Demographic variables can impact the experience and attainment of students. While school can play a compensatory role in battling inequalities in society, there are more factors to consider. For example, studies conducted by Annette Lareau and Sean Reardon and Ann Owens show how social and cultural capital provides supporting resources which assist students in their journeys of educational attainment. This could include parents connecting students with internships, helping them with their homework, or teaching them how to advocate for themselves in the classroom. For example, Lareau identifies the differences across social class categories (middle vs. low socioeconomic status) in parent involvement and attitudes towards their children's education. She concludes that “parents transmit advantages to their children in patterns that are sufficiently consistent and identifiable” (Lareau 772).


On the other hand, Reardon and Owens adopt a more structural and geographic take on social and cultural capital in their study of segregation in the American schooling system. They argue that schools have resources which can aid students in attainment and achievement—these resources are not limited to physical structure (facilities, textbooks, etc.) but also include the social capital of the parents of the enrolled student and the characteristics of their peers. When there is economic or class segregation of neighborhoods and students attend schools with other students belonging to their social class, the social and cultural capital is unevenly divided between schools. Thus, existing inequalities are furthered as students from lower-resource backgrounds are the ones who have the most difficulty accessing the kind of social and cultural capital to support their academic endeavors.


 

Works Cited

  1. Charles, Maria and Karen Bradley. “Indulging Our Gendered Selves? Sex Segregation by Field of Study in 44 Countries.” American Journal of Sociology, vol. 114, no. 4, 2009, 924-976.

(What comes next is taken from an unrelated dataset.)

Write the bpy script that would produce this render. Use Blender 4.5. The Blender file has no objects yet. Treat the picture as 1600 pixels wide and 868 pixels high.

  2. Downey, Douglas B., and Dennis J. Condron. "Fifty Years since the Coleman Report Rethinking the Relationship between Schools and Inequality." Sociology of Education, vol. 89, no. 3, 2016, 207-220.

  3. Lareau, Annette. “Invisible Inequality: Social Class and Childrearing in Black Families and White Families.” American Sociological Review, vol. 67, no. 5, 2002, 747-776.

  4. Prudence L. Carter. (2016). "Carter Comment on Downey and Condron." Sociology of Education, vol. 89, no. 3, 2016, 225–226.

  5. Reardon, Sean and Ann Owens, “Sixty Years After Brown: Trends and Consequences of School Segregation.” Annual Review of Sociology, vol. 40, 2014, pp. 199-218.

  6. Robinson, Joseph P. and Dorothy L Espelage. “Inequities in Educational and Psychological Outcomes Between LGBTQ and Straight Students in Middle and High School.” Educational Researcher vol. 40, no. 7, 2011, 315-330 **[cw: discussion of suicide and suicidal thoughts]

Last Fact Checked on May 28th, 2021.